## Work to be completed:
Write out the material below again, unchanged.

━━━━━ Information provided ━━━━━

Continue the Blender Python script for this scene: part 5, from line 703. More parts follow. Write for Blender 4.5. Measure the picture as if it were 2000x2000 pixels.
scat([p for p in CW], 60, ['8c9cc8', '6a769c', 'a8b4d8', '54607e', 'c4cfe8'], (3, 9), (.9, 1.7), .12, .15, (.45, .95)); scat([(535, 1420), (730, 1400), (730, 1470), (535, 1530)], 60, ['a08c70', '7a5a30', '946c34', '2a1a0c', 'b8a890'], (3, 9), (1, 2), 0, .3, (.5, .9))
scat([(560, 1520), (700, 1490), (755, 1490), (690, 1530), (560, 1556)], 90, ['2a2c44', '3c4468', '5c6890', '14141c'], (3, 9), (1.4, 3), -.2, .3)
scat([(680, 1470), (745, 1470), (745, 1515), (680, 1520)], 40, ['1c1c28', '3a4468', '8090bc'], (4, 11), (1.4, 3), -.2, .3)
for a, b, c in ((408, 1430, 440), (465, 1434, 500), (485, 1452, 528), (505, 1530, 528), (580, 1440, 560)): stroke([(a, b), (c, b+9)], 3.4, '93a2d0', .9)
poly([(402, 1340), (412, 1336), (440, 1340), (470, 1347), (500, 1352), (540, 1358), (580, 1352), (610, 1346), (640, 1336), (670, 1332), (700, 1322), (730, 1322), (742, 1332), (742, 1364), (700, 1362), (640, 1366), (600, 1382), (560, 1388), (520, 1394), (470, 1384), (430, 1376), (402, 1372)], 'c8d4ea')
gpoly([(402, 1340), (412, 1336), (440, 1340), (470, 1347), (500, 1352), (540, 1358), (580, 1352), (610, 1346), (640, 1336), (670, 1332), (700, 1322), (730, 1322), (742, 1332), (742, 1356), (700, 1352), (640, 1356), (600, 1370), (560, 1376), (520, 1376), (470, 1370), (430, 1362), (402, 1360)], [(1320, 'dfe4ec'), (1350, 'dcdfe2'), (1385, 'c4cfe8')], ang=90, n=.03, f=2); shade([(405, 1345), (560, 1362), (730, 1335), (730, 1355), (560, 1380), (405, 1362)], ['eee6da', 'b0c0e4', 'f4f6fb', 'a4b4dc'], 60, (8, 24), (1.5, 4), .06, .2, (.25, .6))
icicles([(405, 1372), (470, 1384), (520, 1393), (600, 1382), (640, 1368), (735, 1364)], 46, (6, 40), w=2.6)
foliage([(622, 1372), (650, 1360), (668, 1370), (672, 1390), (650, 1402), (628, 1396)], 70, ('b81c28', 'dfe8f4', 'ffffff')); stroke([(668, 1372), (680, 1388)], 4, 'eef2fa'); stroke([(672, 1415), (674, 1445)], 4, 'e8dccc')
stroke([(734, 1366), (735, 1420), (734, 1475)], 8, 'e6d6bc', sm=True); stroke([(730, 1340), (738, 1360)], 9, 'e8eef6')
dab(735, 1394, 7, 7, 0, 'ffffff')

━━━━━

## Task output:
Continue the Blender Python script for this scene: part 5, from line 703. More parts follow. Write for Blender 4.5. Measure the picture as if it were 2000x2000 pixels.
scat([p for p in CW], 60, ['8c9cc8', '6a769c', 'a8b4d8', '54607e', 'c4cfe8'], (3, 9), (.9, 1.7), .12, .15, (.45, .95)); scat([(535, 1420), (730, 1400), (730, 1470), (535, 1530)], 60, ['a08c70', '7a5a30', '946c34', '2a1a0c', 'b8a890'], (3, 9), (1, 2), 0, .3, (.5, .9))
scat([(560, 1520), (700, 1490), (755, 1490), (690, 1530), (560, 1556)], 90, ['2a2c44', '3c4468', '5c6890', '14141c'], (3, 9), (1.4, 3), -.2, .3)
scat([(680, 1470), (745, 1470), (745, 1515), (680, 1520)], 40, ['1c1c28', '3a4468', '8090bc'], (4, 11), (1.4, 3), -.2, .3)
for a, b, c in ((408, 1430, 440), (465, 1434, 500), (485, 1452, 528), (505, 1530, 528), (580, 1440, 560)): stroke([(a, b), (c, b+9)], 3.4, '93a2d0', .9)
poly([(402, 1340), (412, 1336), (440, 1340), (470, 1347), (500, 1352), (540, 1358), (580, 1352), (610, 1346), (640, 1336), (670, 1332), (700, 1322), (730, 1322), (742, 1332), (742, 1364), (700, 1362), (640, 1366), (600, 1382), (560, 1388), (520, 1394), (470, 1384), (430, 1376), (402, 1372)], 'c8d4ea')
gpoly([(402, 1340), (412, 1336), (440, 1340), (470, 1347), (500, 1352), (540, 1358), (580, 1352), (610, 1346), (640, 1336), (670, 1332), (700, 1322), (730, 1322), (742, 1332), (742, 1356), (700, 1352), (640, 1356), (600, 1370), (560, 1376), (520, 1376), (470, 1370), (430, 1362), (402, 1360)], [(1320, 'dfe4ec'), (1350, 'dcdfe2'), (1385, 'c4cfe8')], ang=90, n=.03, f=2); shade([(405, 1345), (560, 1362), (730, 1335), (730, 1355), (560, 1380), (405, 1362)], ['eee6da', 'b0c0e4', 'f4f6fb', 'a4b4dc'], 60, (8, 24), (1.5, 4), .06, .2, (.25, .6))
icicles([(405, 1372), (470, 1384), (520, 1393), (600, 1382), (640, 1368), (735, 1364)], 46, (6, 40), w=2.6)
foliage([(622, 1372), (650, 1360), (668, 1370), (672, 1390), (650, 1402), (628, 1396)], 70, ('b81c28', 'dfe8f4', 'ffffff')); stroke([(668, 1372), (680, 1388)], 4, 'eef2fa'); stroke([(672, 1415), (674, 1445)], 4, 'e8dccc')
stroke([(734, 1366), (735, 1420), (734, 1475)], 8, 'e6d6bc', sm=True); stroke([(730, 1340), (738, 1360)], 9, 'e8eef6')
dab(735, 1394, 7, 7, 0, 'ffffff')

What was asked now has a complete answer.